■ **Available data**:
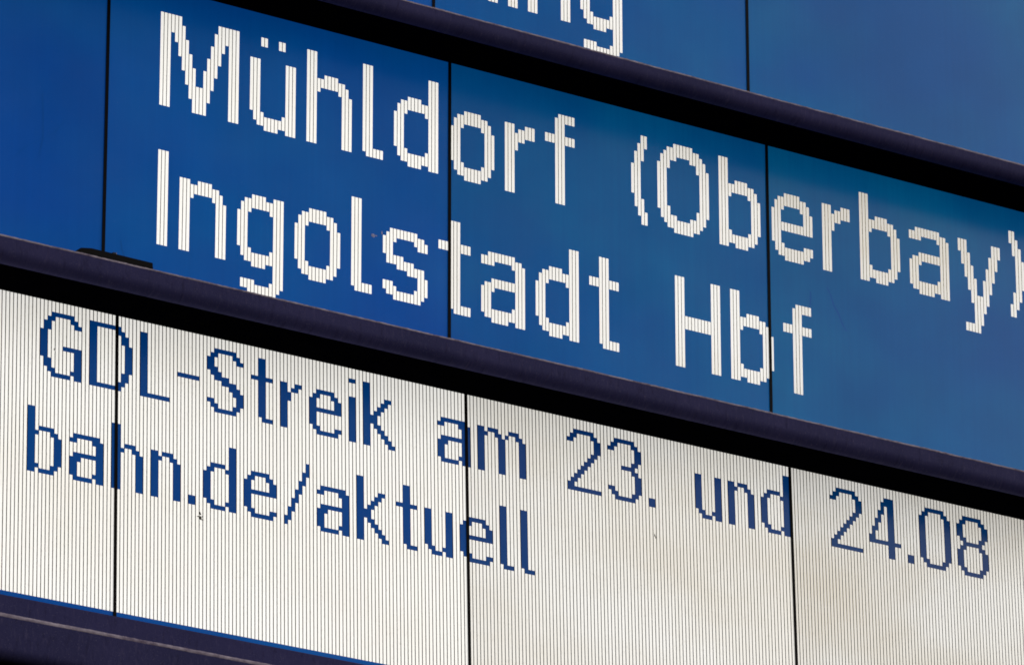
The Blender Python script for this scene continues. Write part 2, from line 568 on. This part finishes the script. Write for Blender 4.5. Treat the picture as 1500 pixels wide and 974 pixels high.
# ------------------------------------------------------------------ rails between the rows
def rail(label, x0, x1, zf, T, Fb, z_up, z_low, lip=0.5):
    """zf front plane, T top edge, Fb bottom edge, z_up glass above, z_low glass below"""
    root = thing('cross_rail', label, 'rail', W(x0, Fb, zf), 0.0, 'painted rails between the display rows')
    H = T - Fb
    seg = int((x1 - x0) / 1.2)
    L = x1 - x0
    # front face: fine bevel on top, generous radius below
    prof = []
    r = 2.8
    for i in range(9):
        t = math.pi / 2 * i / 8
        prof.append((-r + r * math.sin(t), r - r * math.cos(t)))
    prof += [(0.0, r + 0.5 * (H - lip - r)), (0.0, H - lip)]
    mb = MB()
    mb.strip(prof, 0, L, nseg=120, caps=False)
    mb.build('front_face', [PAINT], root, smooth=True)
    # worn, dusty upper edge with its highlight painted in
    e = [(0.0, H - lip), (0.05, H - lip * 0.8), (0.03, H - lip * 0.4), (-0.12, H - 0.03), (-0.5, H), (-1.6, H)]
    mb = MB()
    mb.strip(e, 0, L, nseg=seg * 2, jit=0.07, caps=False)
    mb.build('top_edge', [EDGE], root, smooth=True)
    # top and underside
    mb = MB()
    mb.strip([(-1.55, H - 0.02), (z_up - zf - 0.5 if z_up < zf else -6, H - 0.02)], 0, L, caps=False)
    mb.build('top_plate', [PAINT], root)
    mb = MB()
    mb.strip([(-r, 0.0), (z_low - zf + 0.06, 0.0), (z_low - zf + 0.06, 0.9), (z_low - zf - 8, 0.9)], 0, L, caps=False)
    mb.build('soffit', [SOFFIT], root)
    return root


XL, XR = xs[-1] - SEAM / 2, xs[2] + 96 + SEAM / 2
rail('violet-black rail between the top blue row and the Mühldorf row', XL, XR, 17.2, 69.7, 64.9, DZ, 0.0)
rail('violet-black rail between the Ingolstadt row and the white row', XL, XR, 24.4, -17.1, -23.0, 0.0, 7.1)
rail('tall violet-black rail below the white row, dusty along its edge', XL, XR, 31.6, -107.7, -118.0, 8.0, 14.0, 0.85)

# ------------------------------------------------------------------ small things
# black strip lying on the middle rail
ob = thing('black_strip', 'short black strip lying on the rail below the blank blue panel', 'strip', W(-35.2, -17.05, 24.1))
mb = MB()
L = 20.2
pts = [(0.0, 0.0), (1.2, 1.2), (4.0, 1.65), (L - 0.15, 1.5), (L, 0.0)]
k0 = 0
for o_ in (0.0, -2.0):
    for (x, u) in pts:
        mb.v.append((x * S, -o_ * S, u * S))
n_ = len(pts)
mb.f.append(tuple(range(n_)))
mb.f.append(tuple(range(2 * n_ - 1, n_ - 1, -1)))
for i in range(n_):
    j = (i + 1) % n_
    mb.f.append((i, j, n_ + j, n_ + i))
mb.mi = [0] * len(mb.f)
mb.build('strip_body', [BLACK], ob)
mb = MB()
mb.box(10.0, 10.8, 1.5, 2.2, -1.4, -0.6, 0, back=True)
mb.build('screw_head', [CASING], ob)
mb = MB()
mb.box(10.85, 11.1, 1.5, 2.35, -1.2, -0.9, 0, back=True)
mb.build('pale_tip', [DUST], ob)


def blob(name, root, pts_, mat_, out=0.06):
    """flat irregular spots (x col, row u, radius) standing slightly proud of the glass"""
    mb = MB()
    for (x, u, rx_, ru_) in pts_:
        k = len(mb.v)
        nn = 9
        mb.v.append((x * S, -(out + 0.05) * S, u * S))
        for i in range(nn):
            a = 2 * math.pi * i / nn
            q = 0.75 + 0.5 * random.random()
            mb.v.append(((x + math.cos(a) * rx_ * q) * S, -out * S, (u + math.sin(a) * ru_ * q) * S))
        for i in range(nn):
            mb.f.append((k, k + 1 + i, k + 1 + (i + 1) % nn))
            mb.mi.append(0)
    return mb.build(name, [mat_], root)


def loc_low(k, col, row):
    return col - (LEFT_COL[k] + 34), (row + 26) * RHO


def loc_mid(k, col, row):
    return col - LEFT_COL[k], (row + 6) * RHO


# squashed insect
x, u = loc_low(0, 42.3, -2.5)
pt = [(x, u, 0.42, 0.5), (x - 0.05, u + 1.0, 0.28, 0.3), (x - 0.6, u + 0.2, 0.35, 0.16), (x + 0.45, u - 0.4, 0.4, 0.15),
      (x - 0.2, u + 1.35, 0.3, 0.1), (x + 0.5, u + 0.35, 0.22, 0.12)]
blob('dirt_spot', ROOTS['low', 0], pt, DIRT)
x, u = loc_low(1, 170.5, 14.7)
blob('dirt_spot', ROOTS['low', 1], [(x, u, 0.18, 0.4), (x + 0.25, u - 0.5, 0.12, 0.3)], DIRT)
x, u = loc_low(-1, 3.7, 26.9)
blob('dirt_spot', ROOTS['low', -1], [(x, u, 0.22, 0.12), (x + 0.2, u + 0.3, 0.12, 0.25)], DIRT)
x, u = loc_mid(0, 60.6, 13.3)
blob('dried_drop', ROOTS['mid', 0], [(x - 0.4, u, 0.55, 0.42), (x + 0.5, u + 0.1, 0.4, 0.2), (x + 2.2, u + 1.2, 0.22, 0.45)], SMEAR, 0.02)


def crease(root, pts_, w):
    """hair-thin dark crease in the foil, along a polyline"""
    mb = MB()
    for i, (x, u) in enumerate(pts_):
        ww = w * (0.4 + 0.6 * math.sin(math.pi * (i + 0.5) / len(pts_)))
        mb.v.append(((x - ww) * S, -0.015 * S, u * S))
        mb.v.append(((x + ww) * S, -0.015 * S, (u + 0.1) * S))
    for i in range(len(pts_) - 1):
        mb.f.append((2 * i, 2 * i + 1, 2 * i + 3, 2 * i + 2))
        mb.mi.append(0)
    mb.build('crease', [CREASE], root)


CREASE = BLUE.copy()
CREASE.name = 'creased_blue_foil'
CREASE.node_tree.nodes['Principled BSDF'].inputs['Emission Strength'].default_value = 0.30
for k, p in ((2, [(196.2, 27), (197.3, 25.3), (198.2, 23.0), (199.6, 21.4), (201.0, 18.8), (202.2, 17.5)]),
             (2, [(190.9, 25), (190.9, 23.2), (190.7, 21.5)]),
             (0, [(-9.6, -1.0), (-9.2, -3.0), (-8.2, -5.0)]),
             (-1, [(-31.0, 27), (-30.6, 22), (-30.5, 17), (-31.8, 12)]),
             (-1, [(-30.5, 17), (-27.5, 19), (-24.5, 22.5)]),
             (-1, [(-30.5, 17), (-35, 14.5), (-38.5, 11)])):
    crease(ROOTS['mid', k], [(c_ - LEFT_COL[k], (r_ + 6) * RHO) for c_, r_ in p], 0.22)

■ **To do**: This exercise asks for the lines from the line with "mb.build('soffit', [SOFFIT], root)" to the line with "rail('tall violet-black rail", both lines included, set down exactly and with nothing else.

■ **Problem solution**:
    mb.build('soffit', [SOFFIT], root)
    return root


XL, XR = xs[-1] - SEAM / 2, xs[2] + 96 + SEAM / 2
rail('violet-black rail between the top blue row and the Mühldorf row', XL, XR, 17.2, 69.7, 64.9, DZ, 0.0)
rail('violet-black rail between the Ingolstadt row and the white row', XL, XR, 24.4, -17.1, -23.0, 0.0, 7.1)
rail('tall violet-black rail below the white row, dusty along its edge', XL, XR, 31.6, -107.7, -118.0, 8.0, 14.0, 0.85)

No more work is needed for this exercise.